──────── Collected material ────────
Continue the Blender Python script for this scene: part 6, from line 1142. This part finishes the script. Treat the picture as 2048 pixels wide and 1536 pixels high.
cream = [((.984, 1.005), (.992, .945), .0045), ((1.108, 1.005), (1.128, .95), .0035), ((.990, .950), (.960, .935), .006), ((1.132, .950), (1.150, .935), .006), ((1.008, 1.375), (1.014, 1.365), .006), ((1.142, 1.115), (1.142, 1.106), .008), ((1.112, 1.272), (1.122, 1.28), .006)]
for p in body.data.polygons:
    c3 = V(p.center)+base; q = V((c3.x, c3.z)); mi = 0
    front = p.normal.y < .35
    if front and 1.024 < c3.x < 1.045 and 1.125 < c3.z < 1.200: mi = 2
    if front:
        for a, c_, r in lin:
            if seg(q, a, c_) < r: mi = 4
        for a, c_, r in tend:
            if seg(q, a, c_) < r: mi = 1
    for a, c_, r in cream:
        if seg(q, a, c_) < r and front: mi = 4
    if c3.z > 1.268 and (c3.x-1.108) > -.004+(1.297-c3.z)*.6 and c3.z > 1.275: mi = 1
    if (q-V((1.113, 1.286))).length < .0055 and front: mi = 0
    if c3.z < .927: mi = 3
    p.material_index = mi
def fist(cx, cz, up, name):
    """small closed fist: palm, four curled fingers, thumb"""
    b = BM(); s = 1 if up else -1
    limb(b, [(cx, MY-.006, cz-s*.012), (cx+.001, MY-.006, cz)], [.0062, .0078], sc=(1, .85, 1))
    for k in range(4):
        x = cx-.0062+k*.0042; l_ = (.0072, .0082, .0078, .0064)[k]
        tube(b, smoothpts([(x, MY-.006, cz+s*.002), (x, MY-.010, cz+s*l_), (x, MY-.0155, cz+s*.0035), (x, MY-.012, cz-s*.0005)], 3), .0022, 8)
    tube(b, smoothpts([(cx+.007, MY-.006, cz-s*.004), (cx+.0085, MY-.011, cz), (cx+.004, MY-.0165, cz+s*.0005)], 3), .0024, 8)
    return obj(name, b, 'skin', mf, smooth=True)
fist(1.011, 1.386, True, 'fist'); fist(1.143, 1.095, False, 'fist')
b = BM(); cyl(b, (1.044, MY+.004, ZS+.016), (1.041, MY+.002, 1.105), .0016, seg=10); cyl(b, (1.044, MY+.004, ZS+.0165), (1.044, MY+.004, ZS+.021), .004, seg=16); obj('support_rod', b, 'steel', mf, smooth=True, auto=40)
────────
*Set problem:* Copy the material above verbatim.

*Solution to this task:*
Continue the Blender Python script for this scene: part 6, from line 1142. This part finishes the script. Treat the picture as 2048 pixels wide and 1536 pixels high.
cream = [((.984, 1.005), (.992, .945), .0045), ((1.108, 1.005), (1.128, .95), .0035), ((.990, .950), (.960, .935), .006), ((1.132, .950), (1.150, .935), .006), ((1.008, 1.375), (1.014, 1.365), .006), ((1.142, 1.115), (1.142, 1.106), .008), ((1.112, 1.272), (1.122, 1.28), .006)]
for p in body.data.polygons:
    c3 = V(p.center)+base; q = V((c3.x, c3.z)); mi = 0
    front = p.normal.y < .35
    if front and 1.024 < c3.x < 1.045 and 1.125 < c3.z < 1.200: mi = 2
    if front:
        for a, c_, r in lin:
            if seg(q, a, c_) < r: mi = 4
        for a, c_, r in tend:
            if seg(q, a, c_) < r: mi = 1
    for a, c_, r in cream:
        if seg(q, a, c_) < r and front: mi = 4
    if c3.z > 1.268 and (c3.x-1.108) > -.004+(1.297-c3.z)*.6 and c3.z > 1.275: mi = 1
    if (q-V((1.113, 1.286))).length < .0055 and front: mi = 0
    if c3.z < .927: mi = 3
    p.material_index = mi
def fist(cx, cz, up, name):
    """small closed fist: palm, four curled fingers, thumb"""
    b = BM(); s = 1 if up else -1
    limb(b, [(cx, MY-.006, cz-s*.012), (cx+.001, MY-.006, cz)], [.0062, .0078], sc=(1, .85, 1))
    for k in range(4):
        x = cx-.0062+k*.0042; l_ = (.0072, .0082, .0078, .0064)[k]
        tube(b, smoothpts([(x, MY-.006, cz+s*.002), (x, MY-.010, cz+s*l_), (x, MY-.0155, cz+s*.0035), (x, MY-.012, cz-s*.0005)], 3), .0022, 8)
    tube(b, smoothpts([(cx+.007, MY-.006, cz-s*.004), (cx+.0085, MY-.011, cz), (cx+.004, MY-.0165, cz+s*.0005)], 3), .0024, 8)
    return obj(name, b, 'skin', mf, smooth=True)
fist(1.011, 1.386, True, 'fist'); fist(1.143, 1.095, False, 'fist')
b = BM(); cyl(b, (1.044, MY+.004, ZS+.016), (1.041, MY+.002, 1.105), .0016, seg=10); cyl(b, (1.044, MY+.004, ZS+.0165), (1.044, MY+.004, ZS+.021), .004, seg=16); obj('support_rod', b, 'steel', mf, smooth=True, auto=40)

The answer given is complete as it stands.